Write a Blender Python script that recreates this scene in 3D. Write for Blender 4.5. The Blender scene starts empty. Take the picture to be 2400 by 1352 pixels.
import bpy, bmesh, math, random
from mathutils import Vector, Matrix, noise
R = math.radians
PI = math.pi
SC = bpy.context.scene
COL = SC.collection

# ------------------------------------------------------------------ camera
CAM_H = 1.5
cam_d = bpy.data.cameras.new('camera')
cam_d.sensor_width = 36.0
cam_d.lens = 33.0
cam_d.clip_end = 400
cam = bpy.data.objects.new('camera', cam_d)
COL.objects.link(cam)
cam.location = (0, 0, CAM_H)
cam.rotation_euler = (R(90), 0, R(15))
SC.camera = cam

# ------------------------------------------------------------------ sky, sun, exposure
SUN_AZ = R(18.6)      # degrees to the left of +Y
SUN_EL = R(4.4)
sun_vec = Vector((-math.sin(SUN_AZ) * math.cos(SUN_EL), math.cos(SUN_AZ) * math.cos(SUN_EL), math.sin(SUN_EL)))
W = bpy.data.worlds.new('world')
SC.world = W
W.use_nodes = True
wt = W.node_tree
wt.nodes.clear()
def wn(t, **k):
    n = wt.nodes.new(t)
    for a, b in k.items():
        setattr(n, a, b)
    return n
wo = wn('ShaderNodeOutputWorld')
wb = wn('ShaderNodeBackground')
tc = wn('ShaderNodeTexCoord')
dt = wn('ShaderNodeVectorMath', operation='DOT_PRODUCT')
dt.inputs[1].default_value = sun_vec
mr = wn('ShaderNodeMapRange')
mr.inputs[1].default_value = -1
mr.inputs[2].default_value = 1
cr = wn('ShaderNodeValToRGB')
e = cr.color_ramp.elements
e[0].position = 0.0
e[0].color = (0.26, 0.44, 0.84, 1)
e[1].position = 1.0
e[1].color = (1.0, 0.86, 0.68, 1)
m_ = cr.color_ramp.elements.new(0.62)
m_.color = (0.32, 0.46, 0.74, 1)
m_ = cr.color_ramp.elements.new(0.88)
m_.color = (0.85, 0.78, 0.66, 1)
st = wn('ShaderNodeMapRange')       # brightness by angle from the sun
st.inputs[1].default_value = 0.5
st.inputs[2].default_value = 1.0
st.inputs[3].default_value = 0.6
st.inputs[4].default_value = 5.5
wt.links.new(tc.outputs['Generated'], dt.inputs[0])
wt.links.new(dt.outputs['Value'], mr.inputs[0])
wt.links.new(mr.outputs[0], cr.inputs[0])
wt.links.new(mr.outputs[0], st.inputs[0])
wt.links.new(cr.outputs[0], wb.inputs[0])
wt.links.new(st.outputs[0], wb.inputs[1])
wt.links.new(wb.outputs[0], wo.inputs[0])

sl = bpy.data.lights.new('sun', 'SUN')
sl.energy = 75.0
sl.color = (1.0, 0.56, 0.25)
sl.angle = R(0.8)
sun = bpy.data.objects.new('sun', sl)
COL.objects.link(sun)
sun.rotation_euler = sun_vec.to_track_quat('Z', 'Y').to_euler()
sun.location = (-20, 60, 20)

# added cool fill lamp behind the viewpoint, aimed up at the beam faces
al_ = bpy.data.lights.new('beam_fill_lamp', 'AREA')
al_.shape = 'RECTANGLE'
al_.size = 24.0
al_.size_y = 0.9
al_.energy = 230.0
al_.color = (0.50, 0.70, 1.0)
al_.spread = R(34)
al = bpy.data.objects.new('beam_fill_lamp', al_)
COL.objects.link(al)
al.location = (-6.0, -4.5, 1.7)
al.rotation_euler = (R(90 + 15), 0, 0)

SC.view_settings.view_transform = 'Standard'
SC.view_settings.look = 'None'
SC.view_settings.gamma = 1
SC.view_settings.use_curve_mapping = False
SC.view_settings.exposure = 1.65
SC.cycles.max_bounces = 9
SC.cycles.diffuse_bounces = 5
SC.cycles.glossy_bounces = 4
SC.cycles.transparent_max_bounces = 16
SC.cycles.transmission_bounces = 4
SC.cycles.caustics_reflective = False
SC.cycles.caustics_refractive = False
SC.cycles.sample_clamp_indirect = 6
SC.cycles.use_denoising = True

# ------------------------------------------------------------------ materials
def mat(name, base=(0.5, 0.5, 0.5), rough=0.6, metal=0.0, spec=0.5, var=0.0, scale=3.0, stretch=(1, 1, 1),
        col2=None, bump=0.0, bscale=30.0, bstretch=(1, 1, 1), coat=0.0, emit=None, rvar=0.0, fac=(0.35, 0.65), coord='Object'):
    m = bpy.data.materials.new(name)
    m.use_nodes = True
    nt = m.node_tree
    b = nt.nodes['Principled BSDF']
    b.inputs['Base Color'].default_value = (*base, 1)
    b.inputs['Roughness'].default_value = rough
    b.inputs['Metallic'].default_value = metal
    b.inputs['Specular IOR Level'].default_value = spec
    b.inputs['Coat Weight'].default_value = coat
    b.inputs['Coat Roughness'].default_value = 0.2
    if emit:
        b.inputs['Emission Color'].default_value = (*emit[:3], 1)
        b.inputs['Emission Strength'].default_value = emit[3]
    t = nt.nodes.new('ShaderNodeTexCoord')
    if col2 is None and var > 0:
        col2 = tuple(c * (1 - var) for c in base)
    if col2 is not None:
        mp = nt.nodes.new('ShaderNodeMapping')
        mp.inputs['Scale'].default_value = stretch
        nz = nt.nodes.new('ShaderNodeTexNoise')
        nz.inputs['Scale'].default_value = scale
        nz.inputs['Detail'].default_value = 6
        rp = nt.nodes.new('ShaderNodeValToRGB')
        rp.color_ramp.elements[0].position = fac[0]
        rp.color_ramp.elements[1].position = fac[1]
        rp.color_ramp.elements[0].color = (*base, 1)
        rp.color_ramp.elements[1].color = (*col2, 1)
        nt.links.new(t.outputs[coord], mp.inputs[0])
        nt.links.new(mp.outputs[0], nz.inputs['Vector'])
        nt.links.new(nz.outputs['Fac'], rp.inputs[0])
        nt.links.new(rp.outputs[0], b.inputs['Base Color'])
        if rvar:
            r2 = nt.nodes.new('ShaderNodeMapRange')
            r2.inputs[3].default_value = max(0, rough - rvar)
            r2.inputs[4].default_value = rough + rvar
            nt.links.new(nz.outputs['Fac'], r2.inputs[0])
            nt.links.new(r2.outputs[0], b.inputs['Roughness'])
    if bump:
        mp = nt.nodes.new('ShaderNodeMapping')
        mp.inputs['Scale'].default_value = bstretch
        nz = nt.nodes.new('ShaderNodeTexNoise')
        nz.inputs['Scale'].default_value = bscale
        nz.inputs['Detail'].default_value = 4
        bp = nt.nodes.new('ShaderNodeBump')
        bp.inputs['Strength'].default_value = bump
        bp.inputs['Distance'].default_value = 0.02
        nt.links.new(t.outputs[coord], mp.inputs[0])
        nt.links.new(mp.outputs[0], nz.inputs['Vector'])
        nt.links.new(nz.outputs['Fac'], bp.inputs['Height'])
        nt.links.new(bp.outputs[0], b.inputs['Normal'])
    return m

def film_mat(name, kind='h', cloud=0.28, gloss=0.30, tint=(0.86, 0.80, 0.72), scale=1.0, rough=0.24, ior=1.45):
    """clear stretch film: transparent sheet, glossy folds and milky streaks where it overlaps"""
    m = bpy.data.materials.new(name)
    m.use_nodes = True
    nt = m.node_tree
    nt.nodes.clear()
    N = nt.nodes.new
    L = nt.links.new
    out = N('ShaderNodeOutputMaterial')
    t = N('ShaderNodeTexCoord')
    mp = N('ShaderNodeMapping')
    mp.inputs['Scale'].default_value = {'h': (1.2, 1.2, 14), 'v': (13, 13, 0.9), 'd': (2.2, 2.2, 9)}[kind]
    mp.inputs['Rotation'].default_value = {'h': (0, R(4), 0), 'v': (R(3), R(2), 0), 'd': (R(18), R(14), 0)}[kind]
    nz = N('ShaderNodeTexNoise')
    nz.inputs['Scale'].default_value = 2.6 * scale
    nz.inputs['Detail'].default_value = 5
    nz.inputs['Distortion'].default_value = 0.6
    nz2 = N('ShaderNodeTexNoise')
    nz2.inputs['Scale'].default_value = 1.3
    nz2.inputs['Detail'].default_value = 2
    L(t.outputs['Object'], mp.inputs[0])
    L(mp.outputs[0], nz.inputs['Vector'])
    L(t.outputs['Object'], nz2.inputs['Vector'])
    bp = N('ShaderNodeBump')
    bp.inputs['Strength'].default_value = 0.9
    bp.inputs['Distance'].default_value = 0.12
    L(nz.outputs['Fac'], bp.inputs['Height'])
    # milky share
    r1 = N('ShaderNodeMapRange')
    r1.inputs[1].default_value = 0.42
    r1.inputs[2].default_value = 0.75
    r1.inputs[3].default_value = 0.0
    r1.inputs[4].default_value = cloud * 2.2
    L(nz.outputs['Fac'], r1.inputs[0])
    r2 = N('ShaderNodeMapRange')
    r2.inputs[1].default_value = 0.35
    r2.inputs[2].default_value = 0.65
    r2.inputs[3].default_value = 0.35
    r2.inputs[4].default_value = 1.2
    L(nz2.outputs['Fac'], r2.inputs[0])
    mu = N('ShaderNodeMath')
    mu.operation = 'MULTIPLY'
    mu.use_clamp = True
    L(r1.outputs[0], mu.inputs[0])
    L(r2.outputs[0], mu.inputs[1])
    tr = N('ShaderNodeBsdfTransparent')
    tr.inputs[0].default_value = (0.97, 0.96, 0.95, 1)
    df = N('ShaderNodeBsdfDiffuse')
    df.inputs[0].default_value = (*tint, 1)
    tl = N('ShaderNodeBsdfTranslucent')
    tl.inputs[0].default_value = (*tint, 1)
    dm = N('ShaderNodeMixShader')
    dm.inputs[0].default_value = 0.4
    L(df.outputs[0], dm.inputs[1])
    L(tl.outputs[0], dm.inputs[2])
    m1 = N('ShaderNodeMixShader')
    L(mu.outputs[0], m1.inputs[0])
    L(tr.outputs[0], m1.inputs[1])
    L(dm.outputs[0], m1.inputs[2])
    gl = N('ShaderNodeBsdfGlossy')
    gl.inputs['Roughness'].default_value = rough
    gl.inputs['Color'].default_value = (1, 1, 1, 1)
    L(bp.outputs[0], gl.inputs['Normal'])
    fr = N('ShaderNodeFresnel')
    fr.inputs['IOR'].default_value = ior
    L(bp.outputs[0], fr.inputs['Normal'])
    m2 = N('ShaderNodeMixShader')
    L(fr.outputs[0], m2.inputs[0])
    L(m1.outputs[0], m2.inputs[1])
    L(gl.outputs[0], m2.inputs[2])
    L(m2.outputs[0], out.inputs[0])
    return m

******

• Exercise requirements:
Print only the lines from the top of the data above down to the line holding "SC.camera = cam", inclusive.

• Reply to the exercise:
Write a Blender Python script that recreates this scene in 3D. Write for Blender 4.5. The Blender scene starts empty. Take the picture to be 2400 by 1352 pixels.
import bpy, bmesh, math, random
from mathutils import Vector, Matrix, noise
R = math.radians
PI = math.pi
SC = bpy.context.scene
COL = SC.collection

# ------------------------------------------------------------------ camera
CAM_H = 1.5
cam_d = bpy.data.cameras.new('camera')
cam_d.sensor_width = 36.0
cam_d.lens = 33.0
cam_d.clip_end = 400
cam = bpy.data.objects.new('camera', cam_d)
COL.objects.link(cam)
cam.location = (0, 0, CAM_H)
cam.rotation_euler = (R(90), 0, R(15))
SC.camera = cam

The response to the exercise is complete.